## Start Given information

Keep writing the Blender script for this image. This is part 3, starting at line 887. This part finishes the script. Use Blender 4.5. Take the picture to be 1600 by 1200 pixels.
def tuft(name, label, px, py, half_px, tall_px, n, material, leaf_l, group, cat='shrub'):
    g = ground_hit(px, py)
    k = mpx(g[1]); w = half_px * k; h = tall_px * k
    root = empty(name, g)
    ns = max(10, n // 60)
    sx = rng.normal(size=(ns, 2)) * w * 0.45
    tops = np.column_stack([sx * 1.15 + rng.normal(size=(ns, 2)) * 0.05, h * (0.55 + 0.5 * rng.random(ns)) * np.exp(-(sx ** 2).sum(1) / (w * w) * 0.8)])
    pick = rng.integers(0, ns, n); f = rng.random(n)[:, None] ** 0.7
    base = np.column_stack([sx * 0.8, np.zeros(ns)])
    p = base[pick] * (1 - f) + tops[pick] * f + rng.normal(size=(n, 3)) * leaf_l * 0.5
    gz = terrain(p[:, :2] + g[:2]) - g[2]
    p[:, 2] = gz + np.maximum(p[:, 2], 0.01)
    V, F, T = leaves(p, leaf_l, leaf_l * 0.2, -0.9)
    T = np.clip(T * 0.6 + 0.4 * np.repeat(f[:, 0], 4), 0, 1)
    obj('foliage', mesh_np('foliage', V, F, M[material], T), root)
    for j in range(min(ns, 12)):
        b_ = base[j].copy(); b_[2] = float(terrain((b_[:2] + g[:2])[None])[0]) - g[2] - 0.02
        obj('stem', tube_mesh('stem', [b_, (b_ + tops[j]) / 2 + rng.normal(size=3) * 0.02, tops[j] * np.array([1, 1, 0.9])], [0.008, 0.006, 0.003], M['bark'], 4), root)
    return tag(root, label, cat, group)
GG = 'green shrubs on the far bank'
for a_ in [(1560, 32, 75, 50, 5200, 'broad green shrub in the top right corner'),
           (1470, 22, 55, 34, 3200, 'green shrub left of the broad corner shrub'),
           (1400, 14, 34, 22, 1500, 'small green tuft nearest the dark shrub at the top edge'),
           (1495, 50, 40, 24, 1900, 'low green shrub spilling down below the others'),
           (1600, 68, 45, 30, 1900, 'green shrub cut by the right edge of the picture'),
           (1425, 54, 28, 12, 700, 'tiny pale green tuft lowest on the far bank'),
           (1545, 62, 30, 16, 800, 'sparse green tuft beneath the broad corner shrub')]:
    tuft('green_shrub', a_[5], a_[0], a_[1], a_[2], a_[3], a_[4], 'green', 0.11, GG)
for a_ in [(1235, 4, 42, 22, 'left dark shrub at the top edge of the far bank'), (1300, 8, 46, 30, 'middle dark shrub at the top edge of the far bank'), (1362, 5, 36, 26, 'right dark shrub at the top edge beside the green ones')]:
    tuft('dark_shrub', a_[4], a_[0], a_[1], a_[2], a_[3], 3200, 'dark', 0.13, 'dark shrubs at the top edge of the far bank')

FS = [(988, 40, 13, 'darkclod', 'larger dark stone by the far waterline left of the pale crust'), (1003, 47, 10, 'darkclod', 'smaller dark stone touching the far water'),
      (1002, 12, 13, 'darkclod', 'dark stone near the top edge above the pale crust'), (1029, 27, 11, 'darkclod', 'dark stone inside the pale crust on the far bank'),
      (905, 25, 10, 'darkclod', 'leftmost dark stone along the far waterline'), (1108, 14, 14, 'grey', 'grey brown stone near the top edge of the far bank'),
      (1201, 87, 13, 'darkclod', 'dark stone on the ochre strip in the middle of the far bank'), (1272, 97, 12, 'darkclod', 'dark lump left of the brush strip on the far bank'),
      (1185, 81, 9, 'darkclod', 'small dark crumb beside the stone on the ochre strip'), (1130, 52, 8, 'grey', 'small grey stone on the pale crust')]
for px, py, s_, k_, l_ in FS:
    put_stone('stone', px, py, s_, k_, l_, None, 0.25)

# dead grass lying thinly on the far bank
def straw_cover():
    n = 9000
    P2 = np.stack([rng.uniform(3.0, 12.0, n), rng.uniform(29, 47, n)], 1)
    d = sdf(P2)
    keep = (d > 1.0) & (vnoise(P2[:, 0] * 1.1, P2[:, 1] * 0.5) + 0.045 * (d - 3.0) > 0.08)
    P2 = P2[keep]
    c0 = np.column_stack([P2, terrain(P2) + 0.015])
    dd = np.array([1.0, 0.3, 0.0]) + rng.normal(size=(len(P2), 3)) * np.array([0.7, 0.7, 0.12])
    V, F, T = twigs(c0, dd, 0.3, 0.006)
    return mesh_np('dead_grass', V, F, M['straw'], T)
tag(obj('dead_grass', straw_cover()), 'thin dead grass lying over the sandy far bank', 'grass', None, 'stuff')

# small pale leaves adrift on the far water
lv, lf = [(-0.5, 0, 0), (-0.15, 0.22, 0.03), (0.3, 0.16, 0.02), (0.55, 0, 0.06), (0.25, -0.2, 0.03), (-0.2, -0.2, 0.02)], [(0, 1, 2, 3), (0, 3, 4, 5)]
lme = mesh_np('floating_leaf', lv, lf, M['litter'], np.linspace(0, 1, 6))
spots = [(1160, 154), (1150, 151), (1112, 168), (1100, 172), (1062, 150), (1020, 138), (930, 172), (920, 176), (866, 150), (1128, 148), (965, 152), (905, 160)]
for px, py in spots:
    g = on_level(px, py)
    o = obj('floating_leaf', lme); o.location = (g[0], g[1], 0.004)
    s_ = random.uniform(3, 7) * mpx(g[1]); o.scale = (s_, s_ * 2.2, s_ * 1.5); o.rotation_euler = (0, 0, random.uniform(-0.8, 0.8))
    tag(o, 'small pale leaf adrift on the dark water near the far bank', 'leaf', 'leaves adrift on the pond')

## End Given information

**What you need to do:** Retype the listing exactly, in full.

**Final answer:**
Keep writing the Blender script for this image. This is part 3, starting at line 887. This part finishes the script. Use Blender 4.5. Take the picture to be 1600 by 1200 pixels.
def tuft(name, label, px, py, half_px, tall_px, n, material, leaf_l, group, cat='shrub'):
    g = ground_hit(px, py)
    k = mpx(g[1]); w = half_px * k; h = tall_px * k
    root = empty(name, g)
    ns = max(10, n // 60)
    sx = rng.normal(size=(ns, 2)) * w * 0.45
    tops = np.column_stack([sx * 1.15 + rng.normal(size=(ns, 2)) * 0.05, h * (0.55 + 0.5 * rng.random(ns)) * np.exp(-(sx ** 2).sum(1) / (w * w) * 0.8)])
    pick = rng.integers(0, ns, n); f = rng.random(n)[:, None] ** 0.7
    base = np.column_stack([sx * 0.8, np.zeros(ns)])
    p = base[pick] * (1 - f) + tops[pick] * f + rng.normal(size=(n, 3)) * leaf_l * 0.5
    gz = terrain(p[:, :2] + g[:2]) - g[2]
    p[:, 2] = gz + np.maximum(p[:, 2], 0.01)
    V, F, T = leaves(p, leaf_l, leaf_l * 0.2, -0.9)
    T = np.clip(T * 0.6 + 0.4 * np.repeat(f[:, 0], 4), 0, 1)
    obj('foliage', mesh_np('foliage', V, F, M[material], T), root)
    for j in range(min(ns, 12)):
        b_ = base[j].copy(); b_[2] = float(terrain((b_[:2] + g[:2])[None])[0]) - g[2] - 0.02
        obj('stem', tube_mesh('stem', [b_, (b_ + tops[j]) / 2 + rng.normal(size=3) * 0.02, tops[j] * np.array([1, 1, 0.9])], [0.008, 0.006, 0.003], M['bark'], 4), root)
    return tag(root, label, cat, group)
GG = 'green shrubs on the far bank'
for a_ in [(1560, 32, 75, 50, 5200, 'broad green shrub in the top right corner'),
           (1470, 22, 55, 34, 3200, 'green shrub left of the broad corner shrub'),
           (1400, 14, 34, 22, 1500, 'small green tuft nearest the dark shrub at the top edge'),
           (1495, 50, 40, 24, 1900, 'low green shrub spilling down below the others'),
           (1600, 68, 45, 30, 1900, 'green shrub cut by the right edge of the picture'),
           (1425, 54, 28, 12, 700, 'tiny pale green tuft lowest on the far bank'),
           (1545, 62, 30, 16, 800, 'sparse green tuft beneath the broad corner shrub')]:
    tuft('green_shrub', a_[5], a_[0], a_[1], a_[2], a_[3], a_[4], 'green', 0.11, GG)
for a_ in [(1235, 4, 42, 22, 'left dark shrub at the top edge of the far bank'), (1300, 8, 46, 30, 'middle dark shrub at the top edge of the far bank'), (1362, 5, 36, 26, 'right dark shrub at the top edge beside the green ones')]:
    tuft('dark_shrub', a_[4], a_[0], a_[1], a_[2], a_[3], 3200, 'dark', 0.13, 'dark shrubs at the top edge of the far bank')

FS = [(988, 40, 13, 'darkclod', 'larger dark stone by the far waterline left of the pale crust'), (1003, 47, 10, 'darkclod', 'smaller dark stone touching the far water'),
      (1002, 12, 13, 'darkclod', 'dark stone near the top edge above the pale crust'), (1029, 27, 11, 'darkclod', 'dark stone inside the pale crust on the far bank'),
      (905, 25, 10, 'darkclod', 'leftmost dark stone along the far waterline'), (1108, 14, 14, 'grey', 'grey brown stone near the top edge of the far bank'),
      (1201, 87, 13, 'darkclod', 'dark stone on the ochre strip in the middle of the far bank'), (1272, 97, 12, 'darkclod', 'dark lump left of the brush strip on the far bank'),
      (1185, 81, 9, 'darkclod', 'small dark crumb beside the stone on the ochre strip'), (1130, 52, 8, 'grey', 'small grey stone on the pale crust')]
for px, py, s_, k_, l_ in FS:
    put_stone('stone', px, py, s_, k_, l_, None, 0.25)

# dead grass lying thinly on the far bank
def straw_cover():
    n = 9000
    P2 = np.stack([rng.uniform(3.0, 12.0, n), rng.uniform(29, 47, n)], 1)
    d = sdf(P2)
    keep = (d > 1.0) & (vnoise(P2[:, 0] * 1.1, P2[:, 1] * 0.5) + 0.045 * (d - 3.0) > 0.08)
    P2 = P2[keep]
    c0 = np.column_stack([P2, terrain(P2) + 0.015])
    dd = np.array([1.0, 0.3, 0.0]) + rng.normal(size=(len(P2), 3)) * np.array([0.7, 0.7, 0.12])
    V, F, T = twigs(c0, dd, 0.3, 0.006)
    return mesh_np('dead_grass', V, F, M['straw'], T)
tag(obj('dead_grass', straw_cover()), 'thin dead grass lying over the sandy far bank', 'grass', None, 'stuff')

# small pale leaves adrift on the far water
lv, lf = [(-0.5, 0, 0), (-0.15, 0.22, 0.03), (0.3, 0.16, 0.02), (0.55, 0, 0.06), (0.25, -0.2, 0.03), (-0.2, -0.2, 0.02)], [(0, 1, 2, 3), (0, 3, 4, 5)]
lme = mesh_np('floating_leaf', lv, lf, M['litter'], np.linspace(0, 1, 6))
spots = [(1160, 154), (1150, 151), (1112, 168), (1100, 172), (1062, 150), (1020, 138), (930, 172), (920, 176), (866, 150), (1128, 148), (965, 152), (905, 160)]
for px, py in spots:
    g = on_level(px, py)
    o = obj('floating_leaf', lme); o.location = (g[0], g[1], 0.004)
    s_ = random.uniform(3, 7) * mpx(g[1]); o.scale = (s_, s_ * 2.2, s_ * 1.5); o.rotation_euler = (0, 0, random.uniform(-0.8, 0.8))
    tag(o, 'small pale leaf adrift on the dark water near the far bank', 'leaf', 'leaves adrift on the pond')